Baltimore's school system needs a renaissance of the spirit as much as it needs additional resources, says Superintendent Walter G. Amprey.

Money alone will not close the gaps, he says. What's needed is commitment, innovative leadership at the school level, teamwork within the system and support from people outside it.

Improved schools provide an antidote to social decay, Dr. Amprey says, and a strengthening of public education in Baltimore will benefit the entire region.

Conversely, he says, a failure to act now will endanger thousands of children and cause a hemorrhage of costly social problems.

"We've got to reform the school system," says the superintendent. "What we're doing right now is not working effectively . . . everybody agrees on that."

City children need hope, he says. "They see failure all around them. They have to be motivated by believable hope that things will be better."

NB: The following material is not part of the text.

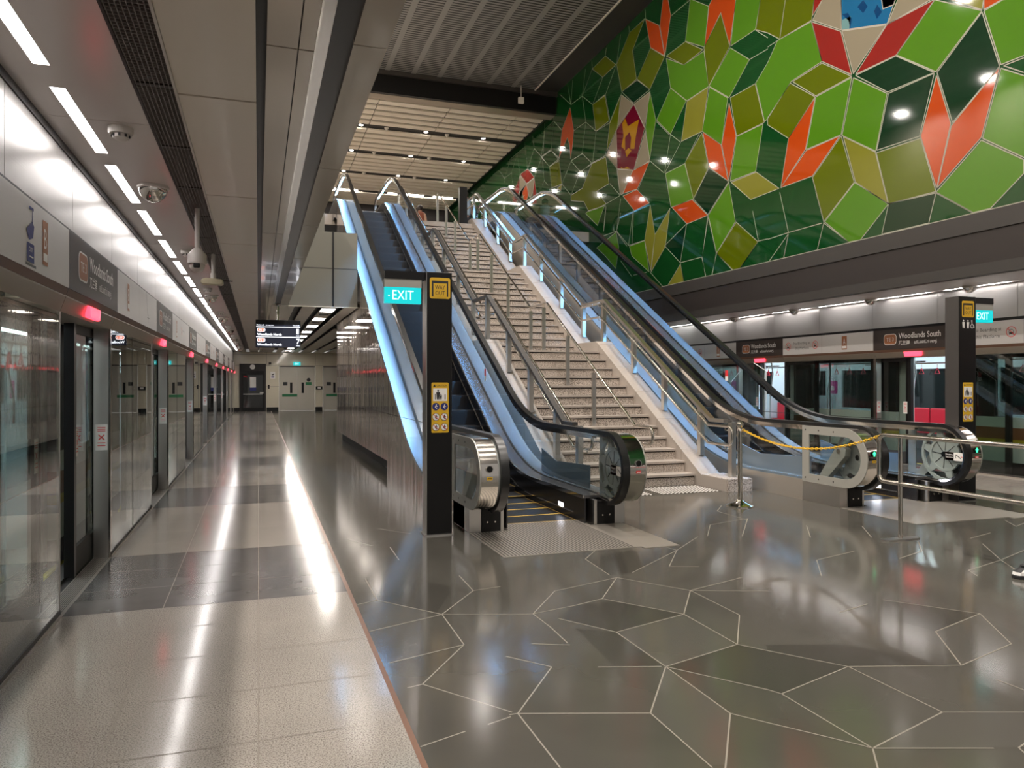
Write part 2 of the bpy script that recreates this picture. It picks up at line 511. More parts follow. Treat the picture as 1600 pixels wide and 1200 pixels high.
def read(s):
    out = []
    for ln in s.strip().splitlines():
        t = ln.split()
        k = t.pop(0) if ',' not in t[0] else None
        out.append((k, [tuple(map(float, p.split(','))) for p in t]))
    return out
MURAL_TILES=('O 8.72,6.23 8.47,5.41 8.72,4.49 9.01,5.38\n'
'O 7.69,5.95 7.97,5.04 8.71,4.49 8.46,5.37\n'
'G 8.75,7.41 7.96,6.87 8.73,6.29 9.48,6.86\n'
'G 7.93,6.85 7.64,6.87 7.3,6.76 7.3,5.96 7.67,5.97\n'
'O 7.93,7.03 7.62,6.88 7.93,6.87\n'
'L 8.56,7.35 7.96,6.88 7.93,7.04\n'
'G 7.67,5.92 7.3,5.66 7.3,4.54 7.95,5.02\n'
'G 7.97,5 7.34,4.54 7.34,4.35 7.83,3.98 8.1,3.98 8.73,4.43\n'
'R 11.45,8.31 10.71,7.8 10.45,6.92 11.18,7.45\n'
'W 10.68,7.79 9.69,7.45 10.41,6.92\n'
'R 9.67,7.45 8.75,7.42 9.49,6.86 10.36,6.89\n'
'W 11.15,8.61 10.7,8.39 10.7,7.82 11.43,8.33\n'
'W 9.43,7.79 8.73,7.45 9.66,7.45\n'
'B 10.7,8.4 9.49,7.81 9.67,7.46 10.69,7.81\n'
'N 10.32,8.05 10.19,8.11 10.09,7.95 10.19,7.88\n'
'N 9.95,7.8 9.88,7.88 9.78,7.71 9.89,7.64\n'
'O 9.79,7.94 9.49,7.8 9.53,7.71 9.76,7.75\n'
'C 10.68,7.99 10.47,7.96 10.51,7.75 10.68,7.82\n'
'N 10.68,8.09 10.54,8.05 10.45,7.9 10.49,7.74 10.52,7.9\n'
'R 11.38,8.72 11.15,8.61 11.43,8.41\n'
'Y 12.96,9.49 12.73,9.38 11.38,8.72 11.45,8.34 12.36,8.38 12.73,8.67 13.12,8.91\n'
'G 12.43,8.38 11.46,8.32 11.18,7.45 12.03,7.4 12.73,6.91 12.83,6.88 13.12,7.79 12.73,8.06\n'
'Y 11.98,7.38 11.18,7.42 10.45,6.89 11.34,6.87\n'
'Y 14.01,7.8 13.14,7.78 12.84,6.87 13.78,6.88\n'
'Y 12.05,7.38 11.36,6.86 12.1,6.31 12.73,6.78 12.73,6.93\n'
'G 11.34,6.85 10.45,6.87 10.7,5.94 11.6,5.94\n'
'G 10.41,6.85 9.67,6.3 9.91,5.41 10.68,5.92\n'
'O 11.36,6.85 11.62,5.95 12.33,5.39 12.1,6.31\n'
'O 10.73,5.93 11.43,5.39 12.33,5.39 11.6,5.92\n'
'Y 10.7,5.92 10.39,5.01 11.13,4.47 11.43,5.36\n'
'L 10.65,5.89 9.92,5.4 9.65,4.46 10.36,5\n'
'Y 9.9,5.38 9.01,5.35 8.73,4.44 9.64,4.46\n'
'G 10.38,5 9.64,4.46 10.25,3.97 10.52,3.98 11.11,4.46\n'
'O 17.82,11.31 17.1,10.81 16.82,9.9 17.54,10.42\n'
'O 16.9,11.42 16.66,11.3 16.52,10.8 16.8,9.89 17.06,10.79\n'
'O 14.69,10.34 13.8,9.9 14.03,8.97 14.37,9.86 15.01,9.37 14.85,10.23\n'
'Y 14.37,9.84 14.03,8.95 14.85,8.37 15.04,9.35\n'
'Y 16.74,9.86 15.84,9.84 15.08,9.32 15.91,9.3\n'
'G 16.74,9.8 15.91,9.3 15.04,9.27 14.85,8.37 15.77,8.37 16.53,8.97\n'
'G 15.62,10.78 14.83,10.22 15.01,9.35 15.84,9.85\n'
'G 14.01,8.91 13.33,8.37 14.05,7.82 14.83,8.37\n'
'G 13.81,9.91 12.96,9.49 13.13,8.92 13.99,8.94\n'
'G 14.81,8.34 14.1,7.83 14.34,6.86 15.11,7.41\n'
'L 15.77,8.35 14.86,8.36 15.11,7.41 16.02,7.45\n'
'O 14.05,7.71 13.8,6.89 14.06,5.97 14.33,6.86\n'
'O 15.08,7.38 14.36,6.87 14.09,5.98 14.83,6.49\n'
'G 13.78,6.87 12.88,6.85 13.12,5.93 14.01,5.95\n'
'Y 15.12,7.38 14.85,6.49 15.48,5.91 15.86,6.88\n'
'G 16.78,6.86 15.87,6.86 15.48,5.9 16.51,5.93\n'
'G 14.06,5.94 13.82,5.02 14.53,4.45 14.86,5.38\n'
'L 13.98,5.92 13.1,5.91 12.38,5.39 13.29,5.38\n'
'Y 13.79,5 13.05,4.44 13.68,3.96 13.91,3.97 14.53,4.44\n'
'O 17.59,7.4 18.29,6.83 19.13,6.91 18.55,7.41\n'
'O 19.13,6.84 18.29,6.82 17.61,6.29 18.45,6.27\n'
'O 16.47,5.92 15.55,5.91 14.88,5.38 15.77,5.36\n'
'L 17.56,6.23 17.31,5.39 17.54,4.48 17.87,5.35\n'
'L 16.55,5.92 16.78,4.99 17.52,4.43 17.31,5.39\n'
'G 18.74,5.33 17.87,5.33 17.62,4.45 18.59,5.03\n'
'G 19.56,5.89 19.39,5.42 19.58,4.82 20.27,5.3 20.88,5.65\n'
'Y 20.24,8.28 20.02,7.42 20.88,7.4 20.21,6.86 20.88,6.86 21.47,6.91 21.84,7.3 22.87,7.57 22.87,7.75 21.96,7.76 21.23,8.35\n'
'G 21.47,6.93 20.32,6.83 20.82,6.33 21.71,6.89\n'
'Y 24.82,9.24 23.92,9.21 23.66,8.33 24.59,8.42\n'
'L 24.06,8.29 23.66,8.31 23.77,8.11\n'
'W 19.23,9.78 18.5,9.26 19.48,8.93\n'
'W 17.56,9.26 17.87,8.4 18.45,9.24\n'
'W 19.53,8.85 19.5,7.73 20.24,8.31\n'
'W 17.84,8.31 17.59,7.42 18.45,7.4\n'
'W 19.48,7.7 18.52,7.41 19.2,6.88 19.32,6.96\n'
'M 18.48,9.24 17.87,8.38 18.48,7.41 19.53,7.73 19.53,8.87\n'
'K 19,9.02 18.83,8.74 18.64,8.74 18.18,8.72 18.36,8.32 18.45,7.99 18.69,8.06 18.64,8.36 18.74,8.55 19,8.48 19,8.11 19.23,8.29 19.1,8.55 19.18,8.94\n'
'K 19,8.09 18.79,8.12 18.62,7.99 18.91,7.89\n'
'K 19.27,7.71 19.08,7.62 18.88,7.61 18.69,7.51 18.83,7.53 19.25,7.65\n'
'Y 19.3,9.77 19.45,8.94 20.18,8.44 19.97,9.25\n'
'G 17.59,9.28 17.27,8.4 17.59,7.44 17.82,8.37\n'
'Y 21.17,10.18 20.32,10.18 20.02,9.29 20.94,9.28\n'
'Y 19.53,10.77 18.74,11.35 17.87,11.34 18.55,10.77 18.32,9.88 19.2,9.85\n'
'Y 18.29,9.87 17.54,10.41 16.82,9.88 17.59,9.32\n'
'Y 21.2,11.31 20.27,11.33 19.58,10.79 20.45,10.76\n'
'G 16.53,8.96 15.8,8.38 16.53,7.79 17.23,8.38\n'
'O 22.94,10.71 22.64,9.85 22.73,9.4 22.9,8.97 23,9.48 23.18,9.78 23.92,9.28 23.66,10.18\n'
'R 27.08,9.78 26.37,9.26 27.21,9.24 27.96,9.8\n'
'W 28.01,9.78 27.26,9.24 28.15,9.11 28.4,8.94 28.06,8.8\n'
'W 26.37,9.24 26.5,8.74 26.81,8.57 27.03,8.74 27.24,9.22\n'
'O 27.26,9.21 26.99,8.86 27.17,8.59 27.54,8.68 27.72,9.04\n'
'R 28.03,9.72 28.4,9.49 28.8,9.3 28.9,8.83 28.4,8.68 28.12,9.13\n'
'R 26.35,9.22 26.16,8.66 26.11,8.22 26.54,8.29 26.5,8.74\n'
'L 16.07,4.42 15.91,3.97 16.68,3.95\n'
)
MURAL_DARK=('10.36,6.87 9.49,6.85 8.76,6.29 9.66,6.32\n'
'9.64,6.29 8.76,6.28 9.03,5.39 9.89,5.42\n'
'7.96,6.85 7.69,5.96 8.44,5.41 8.71,6.27\n'
'14.83,6.47 14.07,5.96 14.88,5.4 15.48,5.9\n'
'16.82,5.01 15.78,5.37 16.07,4.46\n'
'19.21,9.86 18.29,9.84 17.59,9.32 18.5,9.28\n'
'9.64,4.46 8.73,4.42 8.86,3.98 9.78,3.98\n'
)
MURAL_LINES=('17.84,11.58 17.82,11.33 18.74,11.35 18.76,11.54\n'
'19.53,10.77 19.27,11.54\n'
'20.27,11.34 20.21,11.55\n'
'21.2,11.31 21.23,11.55\n'
'21.96,10.74 21.71,11.52\n'
'21.96,10.74 21.2,11.31\n'
'21.17,10.18 20.45,10.76\n'
'21.17,10.18 21.96,10.74 22.87,10.78 23.14,11.5\n'
'22.87,10.78 22.73,11.56\n'
'23.84,11.48 22.87,10.78\n'
'21.17,10.18 20.27,10.15 19.58,10.76\n'
'20.27,10.15 19.94,9.22 19.21,9.83\n'
'19.94,9.22 20.92,9.27 21.69,9.81 21.96,10.74\n'
'21.69,9.81 22.63,9.84\n'
'20.92,9.27 21.17,8.35\n'
'21.69,9.81 21.96,8.88 21.23,8.37 20.21,8.32\n'
'21.96,8.88 22.87,8.9 22.09,8.32 21.23,8.37\n'
'23.7,10.22 24.4,10.75 25.29,10.73 25.45,9.72\n'
'24.4,10.75 24.66,9.78 25.61,9.8 24.82,9.25 23.87,9.27 24.66,9.78\n'
'24.4,10.75 24.46,10.89\n'
'25.29,10.73 25.29,10.96\n'
'22.87,8.88 23.66,8.33 22.87,7.75\n'
'22.15,8.34 22.87,7.75\n'
'22.15,8.34 21.23,8.34\n'
'19.97,7.41 19.3,6.9 20.21,6.86\n'
'20.24,6.84 20.4,6.06\n'
'19.27,6.8 19.53,5.92\n'
'18.52,6.27 18.79,5.36\n'
'20.4,5.93 19.53,5.91 18.79,5.36 17.87,5.34\n'
'20.24,8.31 19.53,7.75 19.32,6.96\n'
'26.37,10.36 25.61,9.83 24.82,9.25\n'
'25.61,9.83 24.7,9.82 23.95,9.25\n'
'25.61,9.83 25.29,10.76\n'
'25.29,10.73 24.4,10.74 23.7,10.2\n'
'24.4,10.74 24.66,9.81\n'
'27.08,9.8 26.37,10.36 26.54,10.89\n'
'27.44,10.92 27.12,9.82\n'
'29.26,10.76 27.44,10.73\n'
'28.3,10.7 29.05,10.15 28.9,9.65\n'
'28.3,10.63 28.01,9.81\n'
'29.21,10.76 29.95,10.15 29.05,10.15\n'
'31.65,10.74 30.72,10.7 29.95,10.15 29.95,9.98\n'
'25.57,9.79 26.37,9.26\n'
'25.53,9.74 25.33,8.87 24.93,8.59\n'
'25.33,8.87 25.53,8.74\n'
'22.87,8.88 23.66,8.33 22.87,7.75\n'
'29.95,9.68 28.6,8.79 27.44,8.84\n'
'34.09,10.69 33.15,10.69 32.51,10.23\n'
'15.78,5.37 16.07,4.46 15.13,4.45 14.96,3.98\n'
'14.88,5.37 15.11,4.44\n'
'14.86,5.33 14.54,4.45 14.7,3.97\n'
'16.07,4.45 15.91,3.97\n'
'16.82,5.01 16.07,4.46\n'
'14.54,4.45 13.92,3.96\n'
'17.56,4.43 16.9,3.95\n'
'13.22,5.12 13.03,4.45 12.73,4.44\n'
'13.03,4.45 13.67,3.97\n'
'12.36,5.31 12.1,4.45 11.18,4.45\n'
'12.1,4.45 12.73,4.43\n'
'12.1,4.43 12.24,3.98\n'
'12.1,4.43 12.68,3.98\n'
'11.34,5.07 11.13,4.45 11.3,3.98\n'
'11.13,4.44 10.52,3.98\n'
'9.64,4.46 9.78,3.98\n'
'9.64,4.46 10.25,3.97\n'
'8.73,4.42 8.86,3.98\n'
'8.73,4.42 8.11,3.98\n'
'13.33,8.37 12.73,8.34\n'
'13.12,8.9 12.73,8.57\n'
'12.73,8.38 12.43,8.38\n'
'15.62,10.76 16.48,10.78\n'
'17.54,10.42 18.29,9.87\n'
'16.05,7.44 16.53,7.79 16.82,6.89\n'
'15.87,6.87 15.21,7.41\n'
'17.23,8.34 16.59,7.8\n'
'16.05,7.44 16.8,6.88\n'
'17.59,7.42 16.86,6.9\n'
'17.59,7.42 18.23,6.8\n'
'18.88,5.35 19.53,5.89\n'
'18.59,5.32 18.5,6.27\n'
'20.21,6.78 20.38,6.07\n'
'19.27,6.39 19.53,5.91\n'
'18.5,4.48 17.74,4.46\n'
'19.27,5 18.59,4.45\n'
'14.85,5.36 15.11,4.45 14.98,3.98\n'
'14.53,4.42 14.72,3.98\n'
'7.63,5.94 7.34,5.93\n'
'7.63,5.94 7.34,5.73\n'
'12.19,9.1 12.36,8.38\n'
'23.14,11.52 22.9,10.79\n'
)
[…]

Here is a summary of Dr. Amprey's remarks during a wide-ranging interview with Sun reporters:

"Baltimore's on fire"

* The school crisis is everyone's problem. "I've got to convince people in this city who don't work for the school system that . . . they have no choice but to roll their sleeves up and help me, to work with me."

* Failure will have a domino effect. "We've got to convince those people outside of Baltimore . . . that they're inextricably tied to the future of the city and that they don't have much choice."

"They might be a couple years away from us from an economic point of view -- even closer from a demographic point of view. . . . So they've got to help."

"If your neighbor's house is on fire, you better help him put it out. Well, Baltimore's on fire."

"The crisis is happening"

* Inaction will be disastrous for children. "It's going to cost us our future. . . . It's just a matter of how long it takes, how many kids we lose, and how much it costs us to come to the realization that we are now paying for being short-sighted."

* Many citizens are apathetic. "I don't think they care. I think we have to force people to think beyond themselves. What's happening in Baltimore is happening to you. It's not just happening in Baltimore. It's all over. The crisis is happening."

* Scrimping on education is injurious to everyone. "I don't think that this society, that this country, is investing in its future."

"It's self- defeating. . . . It's going to hurt us all in the long run."

* The fallout of a weak educational system includes unemployment, drugs and crime. "I can see the problems growing exponentially."

"Our city seems to be just chasing its tail. . . . It's like the Three Stooges act. . . . We're all trying to get through the door and we're complaining and running around blaming each other."

"My thrust and emphasis"

* The school system's biggest needs fall into three categories: "better school-based leaders, better curriculum that deals with crucial problems like attendance, and a personal vision for all employees of the school system."

"Most of my thrust and emphasis has been in those three areas."

* Innovative leadership within schools is the engine of progress. "I don't think people are telling us that it's all money. I think it's about attitude and commitment, and that's where I've decided to focus."

* Curriculum is "the fuel that drives the engine" and must generate a new vitality in the public schools.

"We've got to address attendance. So many of our youngsters, K through 12, find it more inviting to be outside the schools rather than inside. . . . I think we have to find the curriculum that understands how kids learn naturally."

* Each staff member must feel like an important member of a team. "There must be a personal vision in place for all the employees of the school system. People must feel good about their own involvement and future."

"Very demoralized" teachers

* The instructional staff suffers from inadequate support and poor morale. "Currently, our teachers feel very demoralized and unsupported. Of course, the lack of pay, although it appears to be a salient concern, is not nearly as big in their minds as some issues relative to feeling rewarded and feeling that they have support and work in a climate that will allow them to be successful."

"There's a serious need to train our school-based administrators on how to create the climate that is motivating and rewarding."

* Baltimore's teachers are competent; they must meet certification requirements. But many teachers are not motivated. "I am not sure I would accept the fact that they are ineffective to the point they have to be removed."

"I am starting with the belief that we have a large cadre of people who are not giving it 100 percent, who don't have a curriculum in front of them that they've been trained to use."

"As a result of that, you've got a person who some untrained principal is saying is not effective, and the easy thing to do, just as we say give me more money, is to move this person out."